Start with the inherent authority point. We’ve previously said that attorney’s fees awards are permissible only when authorized by statute—except where we’ve decided a statute isn’t necessary. See Gibson v. Buonauito, 2022 Ark. 206, 655 S.W.3d 59 (common- fund and substantial-benefit exceptions); Scudder v. Ramsey, 2013 Ark. 115, 426 S.W.3d 427 (inherent authority to award fees). Here, for instance, the court of appeals affirmed an award—not based on a statute but—based on a trial court’s “inherent power” to award fees in “contempt proceedings.” Scudder, 2013 Ark. 115, at 14, 426 S.W.3d at 435.

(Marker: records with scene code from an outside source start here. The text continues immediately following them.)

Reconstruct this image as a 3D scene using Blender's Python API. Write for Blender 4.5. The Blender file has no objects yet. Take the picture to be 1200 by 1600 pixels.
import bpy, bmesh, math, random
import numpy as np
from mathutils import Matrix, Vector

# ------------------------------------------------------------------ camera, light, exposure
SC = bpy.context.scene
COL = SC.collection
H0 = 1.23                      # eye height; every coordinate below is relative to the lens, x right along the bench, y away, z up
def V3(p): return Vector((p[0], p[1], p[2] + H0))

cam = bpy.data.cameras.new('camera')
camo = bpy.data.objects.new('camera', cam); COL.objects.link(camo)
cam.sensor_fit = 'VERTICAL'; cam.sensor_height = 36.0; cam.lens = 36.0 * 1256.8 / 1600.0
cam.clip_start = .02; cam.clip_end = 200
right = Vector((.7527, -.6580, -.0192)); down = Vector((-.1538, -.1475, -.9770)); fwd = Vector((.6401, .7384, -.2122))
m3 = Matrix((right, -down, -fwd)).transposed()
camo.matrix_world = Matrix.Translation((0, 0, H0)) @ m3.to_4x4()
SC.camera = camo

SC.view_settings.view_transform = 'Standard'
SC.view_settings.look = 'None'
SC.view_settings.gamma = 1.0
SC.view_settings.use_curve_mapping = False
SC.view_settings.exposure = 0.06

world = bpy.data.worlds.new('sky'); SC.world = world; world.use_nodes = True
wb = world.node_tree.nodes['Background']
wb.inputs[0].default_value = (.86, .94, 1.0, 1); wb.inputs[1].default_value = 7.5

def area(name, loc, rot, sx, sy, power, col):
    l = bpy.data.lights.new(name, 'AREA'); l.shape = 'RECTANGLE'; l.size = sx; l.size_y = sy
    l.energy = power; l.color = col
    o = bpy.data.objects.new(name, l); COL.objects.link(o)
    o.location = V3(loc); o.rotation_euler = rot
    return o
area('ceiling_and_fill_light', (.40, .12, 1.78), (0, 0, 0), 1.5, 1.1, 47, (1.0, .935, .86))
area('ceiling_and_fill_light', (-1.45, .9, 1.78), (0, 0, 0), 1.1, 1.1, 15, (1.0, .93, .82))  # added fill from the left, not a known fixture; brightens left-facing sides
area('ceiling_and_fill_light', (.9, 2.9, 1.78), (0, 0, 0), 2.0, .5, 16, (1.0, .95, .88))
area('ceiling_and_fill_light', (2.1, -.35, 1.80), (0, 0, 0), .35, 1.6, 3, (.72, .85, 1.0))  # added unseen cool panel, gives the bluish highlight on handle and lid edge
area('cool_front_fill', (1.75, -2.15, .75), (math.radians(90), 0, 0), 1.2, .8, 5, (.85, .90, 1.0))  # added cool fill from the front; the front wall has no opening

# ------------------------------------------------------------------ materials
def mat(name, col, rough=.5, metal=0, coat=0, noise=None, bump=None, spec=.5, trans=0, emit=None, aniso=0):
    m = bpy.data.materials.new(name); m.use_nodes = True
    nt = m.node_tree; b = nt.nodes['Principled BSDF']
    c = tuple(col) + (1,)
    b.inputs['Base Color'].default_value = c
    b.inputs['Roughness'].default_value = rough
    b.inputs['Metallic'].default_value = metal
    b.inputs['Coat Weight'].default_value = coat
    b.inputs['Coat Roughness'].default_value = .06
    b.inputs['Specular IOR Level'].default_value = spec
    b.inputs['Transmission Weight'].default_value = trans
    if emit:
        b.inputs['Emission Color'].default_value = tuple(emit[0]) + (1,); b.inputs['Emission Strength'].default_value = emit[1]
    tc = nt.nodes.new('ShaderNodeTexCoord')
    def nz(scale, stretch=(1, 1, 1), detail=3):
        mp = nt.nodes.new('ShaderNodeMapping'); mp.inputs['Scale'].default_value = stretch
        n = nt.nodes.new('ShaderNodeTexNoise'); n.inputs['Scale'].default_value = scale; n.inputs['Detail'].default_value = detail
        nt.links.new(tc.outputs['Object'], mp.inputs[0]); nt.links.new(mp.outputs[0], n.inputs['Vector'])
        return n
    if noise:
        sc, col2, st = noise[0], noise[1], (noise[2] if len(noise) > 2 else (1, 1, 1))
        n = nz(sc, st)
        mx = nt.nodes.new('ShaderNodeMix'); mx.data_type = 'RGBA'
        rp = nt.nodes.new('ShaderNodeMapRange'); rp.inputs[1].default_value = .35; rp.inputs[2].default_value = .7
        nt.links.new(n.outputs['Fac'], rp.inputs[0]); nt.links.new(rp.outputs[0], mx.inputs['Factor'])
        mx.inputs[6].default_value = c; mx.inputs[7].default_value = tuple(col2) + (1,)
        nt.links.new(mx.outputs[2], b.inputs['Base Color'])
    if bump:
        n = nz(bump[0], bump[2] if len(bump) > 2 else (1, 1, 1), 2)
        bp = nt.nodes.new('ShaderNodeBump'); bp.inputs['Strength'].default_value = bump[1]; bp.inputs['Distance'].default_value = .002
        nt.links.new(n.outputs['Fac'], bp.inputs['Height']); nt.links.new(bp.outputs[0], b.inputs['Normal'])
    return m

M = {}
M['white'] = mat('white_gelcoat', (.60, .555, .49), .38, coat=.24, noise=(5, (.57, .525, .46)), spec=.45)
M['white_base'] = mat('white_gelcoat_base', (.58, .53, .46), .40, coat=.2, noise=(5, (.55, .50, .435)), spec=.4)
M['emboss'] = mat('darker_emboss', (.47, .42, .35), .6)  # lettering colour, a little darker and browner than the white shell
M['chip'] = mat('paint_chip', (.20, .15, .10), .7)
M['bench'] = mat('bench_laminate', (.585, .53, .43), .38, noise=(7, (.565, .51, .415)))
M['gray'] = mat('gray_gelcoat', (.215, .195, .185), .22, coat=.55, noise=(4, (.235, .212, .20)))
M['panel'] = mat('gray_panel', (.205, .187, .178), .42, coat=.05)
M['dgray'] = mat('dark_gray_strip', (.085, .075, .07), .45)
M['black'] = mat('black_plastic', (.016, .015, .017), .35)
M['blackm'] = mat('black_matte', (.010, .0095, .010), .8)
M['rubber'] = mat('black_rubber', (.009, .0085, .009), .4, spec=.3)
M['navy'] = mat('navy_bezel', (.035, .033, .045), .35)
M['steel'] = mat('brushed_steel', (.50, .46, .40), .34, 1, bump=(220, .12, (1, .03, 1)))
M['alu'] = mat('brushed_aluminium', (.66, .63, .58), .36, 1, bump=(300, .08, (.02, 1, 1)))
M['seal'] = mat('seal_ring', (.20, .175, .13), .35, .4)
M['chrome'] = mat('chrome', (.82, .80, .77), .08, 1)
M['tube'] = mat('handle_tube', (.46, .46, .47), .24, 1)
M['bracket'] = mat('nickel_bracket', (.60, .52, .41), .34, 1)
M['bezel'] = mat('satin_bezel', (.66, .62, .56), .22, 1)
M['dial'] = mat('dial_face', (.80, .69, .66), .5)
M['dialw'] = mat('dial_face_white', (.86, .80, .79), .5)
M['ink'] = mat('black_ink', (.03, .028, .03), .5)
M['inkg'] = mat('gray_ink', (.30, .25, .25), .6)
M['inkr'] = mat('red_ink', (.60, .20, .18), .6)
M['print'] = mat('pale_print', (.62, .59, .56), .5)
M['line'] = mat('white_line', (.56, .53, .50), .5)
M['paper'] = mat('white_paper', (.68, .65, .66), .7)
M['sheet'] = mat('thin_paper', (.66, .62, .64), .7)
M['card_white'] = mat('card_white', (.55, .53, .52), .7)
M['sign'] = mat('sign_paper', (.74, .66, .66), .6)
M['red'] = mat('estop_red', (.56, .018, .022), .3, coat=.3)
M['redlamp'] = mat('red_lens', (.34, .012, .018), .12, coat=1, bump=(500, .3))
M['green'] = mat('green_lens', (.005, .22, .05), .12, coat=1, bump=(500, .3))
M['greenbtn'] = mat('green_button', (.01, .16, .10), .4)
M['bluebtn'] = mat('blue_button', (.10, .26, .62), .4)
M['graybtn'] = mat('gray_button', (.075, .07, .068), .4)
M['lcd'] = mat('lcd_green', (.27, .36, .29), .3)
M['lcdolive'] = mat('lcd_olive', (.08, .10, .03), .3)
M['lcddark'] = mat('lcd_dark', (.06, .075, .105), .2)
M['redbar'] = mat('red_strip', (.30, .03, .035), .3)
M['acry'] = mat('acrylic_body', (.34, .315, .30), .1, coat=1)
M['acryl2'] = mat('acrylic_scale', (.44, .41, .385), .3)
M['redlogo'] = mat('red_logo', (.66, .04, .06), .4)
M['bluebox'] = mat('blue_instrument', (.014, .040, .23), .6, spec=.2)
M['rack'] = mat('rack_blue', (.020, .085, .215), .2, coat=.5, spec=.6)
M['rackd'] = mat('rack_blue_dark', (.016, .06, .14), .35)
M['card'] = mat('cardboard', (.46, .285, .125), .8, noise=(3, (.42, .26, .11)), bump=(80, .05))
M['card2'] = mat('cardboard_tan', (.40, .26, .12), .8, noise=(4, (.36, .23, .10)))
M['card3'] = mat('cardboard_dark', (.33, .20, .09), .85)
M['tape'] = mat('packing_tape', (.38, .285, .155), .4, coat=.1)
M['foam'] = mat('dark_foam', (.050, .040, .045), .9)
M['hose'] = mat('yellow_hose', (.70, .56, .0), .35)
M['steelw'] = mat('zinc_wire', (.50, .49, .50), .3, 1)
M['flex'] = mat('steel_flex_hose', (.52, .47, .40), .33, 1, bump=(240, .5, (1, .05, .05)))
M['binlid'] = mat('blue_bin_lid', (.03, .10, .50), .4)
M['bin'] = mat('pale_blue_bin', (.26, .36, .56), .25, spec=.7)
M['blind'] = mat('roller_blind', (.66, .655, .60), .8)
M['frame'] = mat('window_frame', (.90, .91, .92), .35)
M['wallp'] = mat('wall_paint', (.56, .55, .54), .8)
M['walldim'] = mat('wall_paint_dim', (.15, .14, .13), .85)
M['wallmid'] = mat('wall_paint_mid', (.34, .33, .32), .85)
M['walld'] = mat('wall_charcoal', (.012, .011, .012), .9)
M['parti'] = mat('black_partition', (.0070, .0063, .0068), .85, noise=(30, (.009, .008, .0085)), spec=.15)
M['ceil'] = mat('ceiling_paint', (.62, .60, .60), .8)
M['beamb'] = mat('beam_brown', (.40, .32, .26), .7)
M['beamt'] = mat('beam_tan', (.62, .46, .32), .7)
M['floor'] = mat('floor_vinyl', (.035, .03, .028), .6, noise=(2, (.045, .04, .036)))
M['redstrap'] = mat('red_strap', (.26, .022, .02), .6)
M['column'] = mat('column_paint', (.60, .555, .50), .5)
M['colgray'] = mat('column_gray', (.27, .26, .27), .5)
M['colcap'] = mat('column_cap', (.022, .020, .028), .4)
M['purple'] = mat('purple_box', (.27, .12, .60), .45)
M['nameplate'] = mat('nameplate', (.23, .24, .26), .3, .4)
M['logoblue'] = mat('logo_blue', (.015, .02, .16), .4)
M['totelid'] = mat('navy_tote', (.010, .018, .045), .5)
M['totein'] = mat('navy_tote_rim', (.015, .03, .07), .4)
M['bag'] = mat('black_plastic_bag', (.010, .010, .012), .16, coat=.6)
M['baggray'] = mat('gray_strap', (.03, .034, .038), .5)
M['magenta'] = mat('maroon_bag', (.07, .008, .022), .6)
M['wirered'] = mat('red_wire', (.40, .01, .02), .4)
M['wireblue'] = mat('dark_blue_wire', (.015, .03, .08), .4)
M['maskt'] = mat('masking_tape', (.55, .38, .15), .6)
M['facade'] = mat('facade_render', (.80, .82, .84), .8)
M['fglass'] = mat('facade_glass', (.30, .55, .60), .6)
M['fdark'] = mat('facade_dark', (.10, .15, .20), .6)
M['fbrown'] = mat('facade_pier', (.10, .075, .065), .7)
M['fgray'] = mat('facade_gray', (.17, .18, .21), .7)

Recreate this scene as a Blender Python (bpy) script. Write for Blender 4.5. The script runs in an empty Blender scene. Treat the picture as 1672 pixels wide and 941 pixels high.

It’s time to reconsider such judge-made exceptions. Indeed, while the various exceptions we’ve previously recognized “may well be good public policy,” the “power to establish them lies with the legislative branch, not with the judicial branch.” Gibson, 2022 Ark. 206, at 21, 655 S.W.3d at 71 (Womack, J., concurring). To be sure, we’ve followed the lead of the federal courts in recognizing a trial court’s inherent authority to award fees in contempt proceedings. See C.R.T., Inc. v. Brown, 269 Ark. 114, 117, 602 S.W.2d 409, 410–11 (1980) (citing Fleischmann Distilling Corp. v. Maier Brewing Co., 386 U.S. 714 (1967)). But a federal court’s supposed inherent authority to award fees in contempt proceedings isn’t really based on inherent authority; it rests on statutory authority—that is, the Judiciary Act of 1789. See Ex parte Robinson, 86 U.S. 505, 510 (1873). And even then, a federal court’s power to award fees is limited. See Goodyear Tire & Rubber Co. v. Haeger, 581 U.S. 101, 103 (2017). So I’d grant the petition to reconsider both the inherent-authority exception and its limits.
Beyond that, this case also raises a broader question that needs an answer: can pro se attorneys recover fees at all? This court hasn’t addressed the issue, but other courts overwhelmingly reject such awards.
Beginning again with the federal analog, Kay v. Ehrler held that pro se attorney litigants aren’t entitled to fees under 24 U.S.C. § 1988 because that provision’s use of “the word ‘attorney’ assumes an agency relationship, and it seems likely that Congress contemplated an attorney-client relationship as the predicate for an award under § 1988.” 499 U.S. 432, 435–36 (1991). And “[s]ince Kay, virtually all federal and state courts construing attorney’s fee[s] provisions in public records laws have held that prevailing self- represented attorneys are not entitled to attorney’s fees.” Toensing v. Att’y Gen. of Vermont, 212 A.3d 180, 187 (Vt. 2019); see also Young v. Midwest Fam. Mut. Ins. Co., 753 N.W.2d 778, 783 (Neb. 2008) (citing Kay); Omdahl v. W. Iron Cnty. Bd. of Educ., 733 N.W.2d 380,
2 386 (Mich. 2007) (same); Sellers v. Fourth Jud. Dist. Ct. of State, in & for Cnty. of Elko, 71 P.3d 495, 498 (Nev. 2003) (same); Miller v. W. Lafayette Cmty. Sch. Corp., 665 N.E.2d 905 (Ind. 1996) (same). Just a few courts reject that approach. See Robbins v. Krock, 896 N.E.2d 633, 635 (Mass. App. Ct. 2008); Stiles v. Kearney, 277 P.3d 9, 16 (Wash. Ct. App. 2012).
This trend isn’t just about statutory interpretation either. Rather, as other courts have explained, awarding fees to pro se attorneys perversely incentivizes prolonged litigation and cost inflation. See Strohm v. ClearOne Commc’ns, Inc., 308 P.3d 424, 446 (Utah 2013); Trope v. Katz, 902 P.2d 259, 267 (Cal. 1995); see also Upson v. Wallace, 3 A.3d 1148, 1169 (D.C. 2010) (citing Kay to deny fees requested by a pro se attorney under the court’s inherent power). This case exemplifies those concerns. The underlying contempt order stems from the City of Little Rock’s failure to pay nearly $60,000 in attorney’s fees—all because a pro se attorney didn’t want to pay $10 for an accident report. See Motal v. City of Little Rock, 2020 Ark. App. 308, at 2, 603 S.W.3d 557, 559. And it’s perplexing that Little Rock declined to challenge that massive award and instead decided to let the taxpayers foot the bill.
This court should review the limits of a trial court’s inherent authority to award fees and whether pro se attorneys may recover them. And as the award in this case illustrates, it needs to do so now. Because the majority declines that opportunity, I respectfully dissent from the denial of the petition.
WOMACK, J., joins.
Ben Motal, pro se petitioner.
Cody J. Pritchard, Dep. City Att’y, Office of the City Att’y, for respondent.